José David ORTIZ CUADROS1, Oscar Agustín LOYOLA-VALENZUELA2 and Cristian Alexander RINCÓN GUIO3
1,3Corporación Universitaria Minuto de Dios – UNIMINUTO, Bogotá, Colombia
2Universidad de Las Américas sede Providencia, Santiago, Chile
The global decline of natural pollinators poses a critical risk to agricultural productivity, particularly for crops such as Hass avocado that depend heavily on cross-pollination. This study is motivated by the need to develop alternative and scalable pollination methods capable of sustaining yields amid declining bee populations. Although recent progress in agricultural robotics has introduced drone-based pollination, there remains a lack of theoretical and quantitative analysis on how coordination strategies affect efficiency and resource use in multi-drone systems. To address this gap, this paper presents a theoretical framework and simulation-based evaluation of two coordination strategies for pollinator drones: a sweep approach, where drones systematically divide and cover orchard sectors, and a greedy approach, where each drone targets the nearest receptive flower. A stochastic orchard model with variable floral densities and temporal receptivity windows was implemented in MATLAB to evaluate both strategies under controlled factorial conditions. The simulation design provides a reproducible methodological baseline for assessing coordination dynamics under varying environmental and operational constraints. Results show that the sweep strategy achieves higher spatial coverage and balanced workload distribution, whereas the greedy strategy minimizes energy consumption but introduces task imbalance and partial coverage gaps.
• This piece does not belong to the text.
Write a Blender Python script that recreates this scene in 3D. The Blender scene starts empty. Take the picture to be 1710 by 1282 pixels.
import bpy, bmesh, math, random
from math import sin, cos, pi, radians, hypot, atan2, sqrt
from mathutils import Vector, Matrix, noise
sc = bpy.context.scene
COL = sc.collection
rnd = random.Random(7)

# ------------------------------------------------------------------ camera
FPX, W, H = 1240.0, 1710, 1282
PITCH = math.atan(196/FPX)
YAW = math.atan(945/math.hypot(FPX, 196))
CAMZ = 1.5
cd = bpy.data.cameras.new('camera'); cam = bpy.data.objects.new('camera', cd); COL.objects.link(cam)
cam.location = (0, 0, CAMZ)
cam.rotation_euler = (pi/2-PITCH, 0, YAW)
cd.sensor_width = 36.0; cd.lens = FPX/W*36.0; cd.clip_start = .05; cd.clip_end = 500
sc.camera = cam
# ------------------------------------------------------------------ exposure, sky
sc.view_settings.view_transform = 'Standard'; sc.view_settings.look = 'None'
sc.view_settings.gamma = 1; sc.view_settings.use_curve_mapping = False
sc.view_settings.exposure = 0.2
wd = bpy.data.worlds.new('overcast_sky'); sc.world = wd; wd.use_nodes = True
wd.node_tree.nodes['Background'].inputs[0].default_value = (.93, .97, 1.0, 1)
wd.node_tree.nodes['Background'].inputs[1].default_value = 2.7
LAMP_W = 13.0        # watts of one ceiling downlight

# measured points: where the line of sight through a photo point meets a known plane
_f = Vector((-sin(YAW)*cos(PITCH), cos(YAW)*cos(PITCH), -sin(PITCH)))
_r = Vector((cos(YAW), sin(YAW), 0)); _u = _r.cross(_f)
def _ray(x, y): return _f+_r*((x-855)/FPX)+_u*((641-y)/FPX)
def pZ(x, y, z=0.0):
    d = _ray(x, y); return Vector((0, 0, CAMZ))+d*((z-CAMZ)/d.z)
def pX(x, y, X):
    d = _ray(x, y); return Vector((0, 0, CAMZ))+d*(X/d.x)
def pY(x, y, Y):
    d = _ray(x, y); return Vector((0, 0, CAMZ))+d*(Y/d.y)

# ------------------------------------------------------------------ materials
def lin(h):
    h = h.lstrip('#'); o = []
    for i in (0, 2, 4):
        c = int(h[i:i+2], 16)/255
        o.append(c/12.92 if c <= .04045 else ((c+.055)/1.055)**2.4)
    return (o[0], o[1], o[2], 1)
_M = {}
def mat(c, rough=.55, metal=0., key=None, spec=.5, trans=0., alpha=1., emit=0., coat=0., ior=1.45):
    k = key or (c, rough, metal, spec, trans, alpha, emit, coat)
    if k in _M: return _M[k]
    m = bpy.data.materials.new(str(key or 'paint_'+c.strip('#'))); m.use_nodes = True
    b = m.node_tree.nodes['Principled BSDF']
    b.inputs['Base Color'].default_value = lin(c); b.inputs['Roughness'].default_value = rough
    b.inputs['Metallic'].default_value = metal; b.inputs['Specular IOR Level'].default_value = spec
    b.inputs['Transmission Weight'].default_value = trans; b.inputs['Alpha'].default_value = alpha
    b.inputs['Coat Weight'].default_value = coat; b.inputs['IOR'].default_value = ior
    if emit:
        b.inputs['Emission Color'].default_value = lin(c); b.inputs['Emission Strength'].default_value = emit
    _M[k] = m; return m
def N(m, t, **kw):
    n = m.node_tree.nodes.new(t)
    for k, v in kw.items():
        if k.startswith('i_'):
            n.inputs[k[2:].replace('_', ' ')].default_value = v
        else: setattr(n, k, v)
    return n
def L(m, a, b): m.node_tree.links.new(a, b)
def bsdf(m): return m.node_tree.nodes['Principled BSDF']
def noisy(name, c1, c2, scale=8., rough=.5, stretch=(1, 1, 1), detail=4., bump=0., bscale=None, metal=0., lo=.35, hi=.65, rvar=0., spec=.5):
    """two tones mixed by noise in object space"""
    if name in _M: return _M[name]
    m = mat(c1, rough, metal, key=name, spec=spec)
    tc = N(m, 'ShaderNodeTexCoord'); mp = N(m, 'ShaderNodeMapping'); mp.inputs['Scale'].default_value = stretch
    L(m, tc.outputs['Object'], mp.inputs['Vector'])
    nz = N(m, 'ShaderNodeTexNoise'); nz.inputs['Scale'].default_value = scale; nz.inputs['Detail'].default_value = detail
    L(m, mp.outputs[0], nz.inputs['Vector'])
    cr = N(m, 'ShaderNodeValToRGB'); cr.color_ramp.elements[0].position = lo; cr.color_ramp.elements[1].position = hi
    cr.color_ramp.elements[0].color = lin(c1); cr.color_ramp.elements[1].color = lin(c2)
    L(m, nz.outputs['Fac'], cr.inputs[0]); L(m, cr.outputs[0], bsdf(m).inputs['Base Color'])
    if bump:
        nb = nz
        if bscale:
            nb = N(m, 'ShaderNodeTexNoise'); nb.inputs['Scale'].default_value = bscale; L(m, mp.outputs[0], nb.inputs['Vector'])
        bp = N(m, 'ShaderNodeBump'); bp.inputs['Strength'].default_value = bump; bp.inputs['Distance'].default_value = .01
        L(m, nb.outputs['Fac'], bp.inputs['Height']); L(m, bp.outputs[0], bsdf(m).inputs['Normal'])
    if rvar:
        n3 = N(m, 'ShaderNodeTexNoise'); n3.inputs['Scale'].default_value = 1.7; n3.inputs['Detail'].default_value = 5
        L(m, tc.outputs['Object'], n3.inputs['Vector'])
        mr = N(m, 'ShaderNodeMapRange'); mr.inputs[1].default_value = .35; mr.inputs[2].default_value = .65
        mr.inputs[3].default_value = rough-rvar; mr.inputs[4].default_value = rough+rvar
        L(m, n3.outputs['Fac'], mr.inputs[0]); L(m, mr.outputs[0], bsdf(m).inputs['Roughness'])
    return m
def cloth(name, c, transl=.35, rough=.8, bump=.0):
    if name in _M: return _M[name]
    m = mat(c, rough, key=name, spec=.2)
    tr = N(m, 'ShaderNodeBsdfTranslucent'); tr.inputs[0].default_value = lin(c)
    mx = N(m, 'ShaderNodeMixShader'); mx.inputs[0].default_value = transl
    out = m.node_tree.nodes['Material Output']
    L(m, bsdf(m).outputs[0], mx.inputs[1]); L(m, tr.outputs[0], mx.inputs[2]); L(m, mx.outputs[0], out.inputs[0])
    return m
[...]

The comparison reveals a measurable trade-off between robustness and operational efficiency, establishing a quantitative benchmark for future studies on swarm coordination. These findings inform the design of hybrid algorithms, prototype validation, and AI-driven coordination, contributing to sustainable digital agriculture and the development of autonomous pollination systems for tropical crops such as Hass avocado.